Content Warning: This piece contains violent and racist language.
Users on far-right message boards are targeting the Fulton County, Georgia, grand jurors who voted to indict former President Donald Trump, including supposedly doxxing their addresses, threatening them with violence, and digging up their supposed online presences.
On August 14, Trump and 18 others were indicted “over their efforts to overturn his 2020 election loss” in Georgia, “with prosecutors using a statute normally associated with mobsters to accuse the former president, lawyers and other aides of a ‘criminal enterprise’ to keep him in power.” The grand jurors who indicted Trump were named in the indictment, per state law.
A Media Matters review found that following the release of the indictment and the grand jurors’ names, users on far-right message boards began targeting them in retaliation.

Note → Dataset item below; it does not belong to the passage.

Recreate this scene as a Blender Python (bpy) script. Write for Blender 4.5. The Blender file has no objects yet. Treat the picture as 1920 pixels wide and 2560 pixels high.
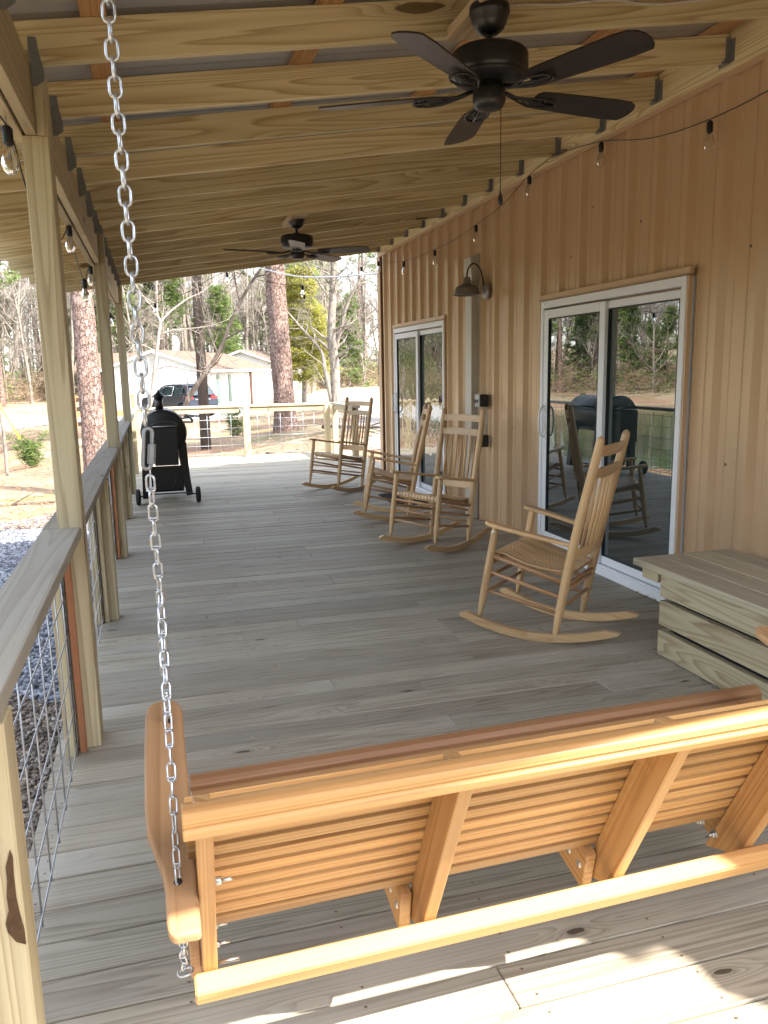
import bpy, math, random
import numpy as np
from mathutils import Vector, Matrix

R = math.radians
C = bpy.context.scene.collection
scene = bpy.context.scene
rng = random.Random(7)
nrg = np.random.RandomState(11)

# ------------------------------------------------------------------ camera, sky, sun, exposure
YAW, PIT, ROL = 0.274787, 0.178408, -0.0189406
fw = Vector((math.sin(YAW)*math.cos(PIT), math.cos(YAW)*math.cos(PIT), -math.sin(PIT)))
r0 = Vector((math.cos(YAW), -math.sin(YAW), 0)); u0 = r0.cross(fw)
r2 = r0*math.cos(ROL) + u0*math.sin(ROL); u2 = -r0*math.sin(ROL) + u0*math.cos(ROL)
cam_data = bpy.data.cameras.new("camera")
cam = bpy.data.objects.new("camera", cam_data); C.objects.link(cam)
cam_data.sensor_fit = 'HORIZONTAL'; cam_data.sensor_width = 36.0
cam_data.lens = 1988.9/1920*36.0
cam_data.clip_start = 0.05; cam_data.clip_end = 2000
m = Matrix((r2, u2, -fw)).transposed().to_4x4(); m.translation = (0, 0, 1.5)
cam.matrix_world = m
scene.camera = cam

SUN = Vector((-0.60, 0.615, -1.0))
world = bpy.data.worlds.new("World"); scene.world = world; world.use_nodes = True
wn = world.node_tree; bg = wn.nodes["Background"]
sky = wn.nodes.new("ShaderNodeTexSky"); sky.sky_type = 'NISHITA'; sky.sun_disc = False
sky.sun_elevation = math.atan2(1.0, math.hypot(0.60, 0.615)); sky.sun_rotation = math.atan2(0.60, -0.615)
sky.air_density = 1.0; sky.dust_density = 1.6; sky.ozone_density = 0.6
hs = wn.nodes.new("ShaderNodeHueSaturation"); hs.inputs['Saturation'].default_value = 0.55
wn.links.new(sky.outputs[0], hs.inputs['Color']); wn.links.new(hs.outputs[0], bg.inputs[0]); bg.inputs[1].default_value = 0.15
sd = bpy.data.lights.new("sun", 'SUN'); sd.energy = 3.1; sd.angle = R(0.53); sd.color = (1.0, 0.94, 0.85)
sun = bpy.data.objects.new("sun", sd); C.objects.link(sun)
sun.rotation_euler = SUN.to_track_quat('-Z', 'Y').to_euler(); sun.location = (20, -20, 30)
scene.view_settings.view_transform = 'Standard'; scene.view_settings.look = 'None'
scene.view_settings.exposure = 2.65; scene.view_settings.gamma = 1.0
scene.cycles.use_denoising = True
scene.cycles.max_bounces = 10; scene.cycles.diffuse_bounces = 5; scene.cycles.glossy_bounces = 4
scene.cycles.transparent_max_bounces = 12
scene.cycles.sample_clamp_indirect = 8.0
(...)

On a message board that has been the home of “Q,” the central figure of the QAnon conspiracy theory, a user posted the names of the jurors alongside their supposed addresses (Media Matters has blurred the supposed doxxing to protect the jurors, and has chosen to blur and remove other material posted by message board users). And on another message board, where the QAnon conspiracy theory initially emerged, a user seemed to threaten to “follow these people home and photograph their faces.”
Other users on the message boards also issued direct threats against the jurors. One user wrote that the grand jurors’ names was a “hit list” to which another user responded, “Based. Godspeed anons, you have all the long range rifles in the world,” while another wrote that they were “about ready to go Turner Diaries on these treasonous n***** fucks” (referring to a violent white nationalist book). And another user ominously wrote that the jurors were “committing election interference” and so they “should indeed be careful.”